Inventing Late Night
by Ben Alba
Summary
Before Jay, Johnny or Jack there was Steve. In 1954, Steve Allen introduced the Tonight show, which has become America’s longest-running late-night program. His formula has remained: the desk, the announcer/sidekick, the monologue, the celebrity guests, the goofy stunts--it all began with “Steverino.” Now, with exclusive interviews, the extraordinary story of Allen’s creation is told by Allen’s colleagues or those who helped to make it happen--Carl Reiner, Sid Caesar, Tom Poston, the Smothers Brothers, Larry Gelbart and many more. As Jay Leno says, “There’s nothing new. It all started with Steve.”

Excerpt
"If you have ever turned on the TV after the 11 o’clock news and laughed, you owe Steve Allen a debt of gratitude.”
That’s what Entertainment Weekly wrote when Allen died on October 30, 2000. Numerous other tributes celebrated the enduring legacy of one of television’s most creative and innovative minds....
The Tonight show--America’s longest-running nighttime entertainment program and most successful late-night show--marked its fiftieth anniversary on September 27, 2004. It all seems so simple: the home base desk, the opening monologue, the announcer/sidekick, the horsing around with the bandleader, the breezy celebrity chats, the wacky stunts, the comedy sketches, the cameras roaming backstage and outside the studio, the irreverent observations of passersby, the offbeat and eccentric guests, and the ad-lib banter with the studio audience.
Five nights a week.
But this formula did not exist before Steve Allen. If America stayed up late at all, it was only to doze in front of tired movie reruns. Drawing from his unique combination of gifts--wit, free-wheeling silliness, musical talent, and an amiable manner--Allen invented the format that made late-night television fashionable and Tonight a national institution. He also drew from another gift that dwarfed all of his others: a rare ability to ad-lib his way out of anything. “He was one of the sharpest guys off the cuff,” said current Tonight host Jay Leno. “Allen was more improvisational than anyone in high-stakes television is today,” Newsweek noted. The Chicago Tribune assessed Allen as one of the first entertainers “to find ways of being funny on television peculiar to the medium.”

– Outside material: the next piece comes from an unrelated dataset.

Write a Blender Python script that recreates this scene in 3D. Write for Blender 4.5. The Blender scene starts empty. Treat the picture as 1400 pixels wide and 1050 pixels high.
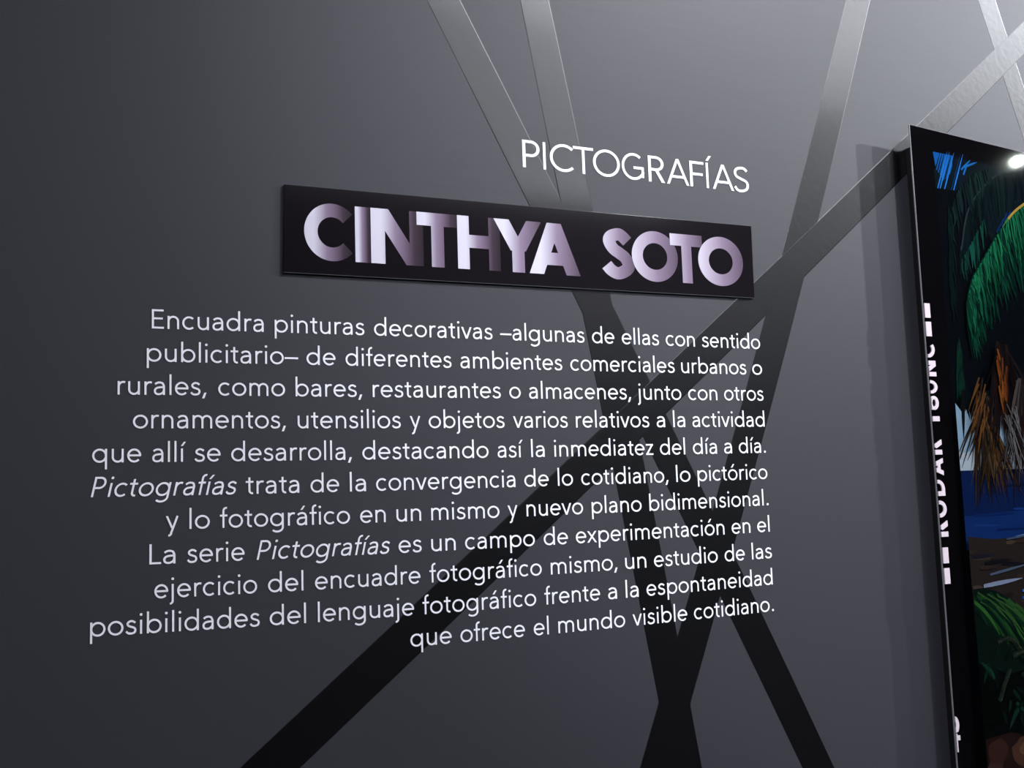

Allen created the Tonight show and served as its original host from 1954 to 1957. Much of what has succeeded on late-night talk shows over the following fifty years was introduced, in some form, during Allen’s early years in television. Even conventions identified with later hosts--like “Jay Walking,” “Stump the Band,” “Stupid Human Tricks.” “The Tea-Time Movie with Art Fern,” and even “Carnac the Magnificent"--owe their origins directly to the early Allen shows. Before Dave was giving away caned hams, Steve was giving away salamis. And before Johnny found fun with exotic animals brought in by Jim Fowler and Joan Embery, Steve was getting up close and personal with tigers, elephants, and tarantulas.
Through Allen’s direct descendants--Jack Paar, Johnny Carson, and Jay Leno--NBC continued to build the grand Tonight tradition. Buoyed by the enormous profit potential of Tonight, the network cloned the show for David Letterman and Conan O’Brien. NBC’s senior vice president of specials, variety programs, and late night, Rick Ludwin, acknowledged that the Letterman and O’Brien shows probably would not exist today had there not been Steve Allen “because Steve proved that not only would people stay up late to watch television, but that the premium would be on funny--and that the more unpredictable and wilder, the better.”
Reviews
"Allen as a ground-breaking force...a lasting influence on late night TV...a multitalented Renaissance man"--Publishers Weekly
"This is great stuff for broadcasting and pop-culture collections, though sufficiently conversational and nostalgia-soaked for non-specialist readers"--Booklist
"Everybody who ever has done a talk show should pay a royalty to Steve Allen” --Bill Maher
Author's Biography
Ben Alba teaches at DePaul University College of Law in Chicago and co-directs the bar passage program there. Previously he was a litigation attorney in Chicago with the firm of Sneckenberg Thompson & Brody.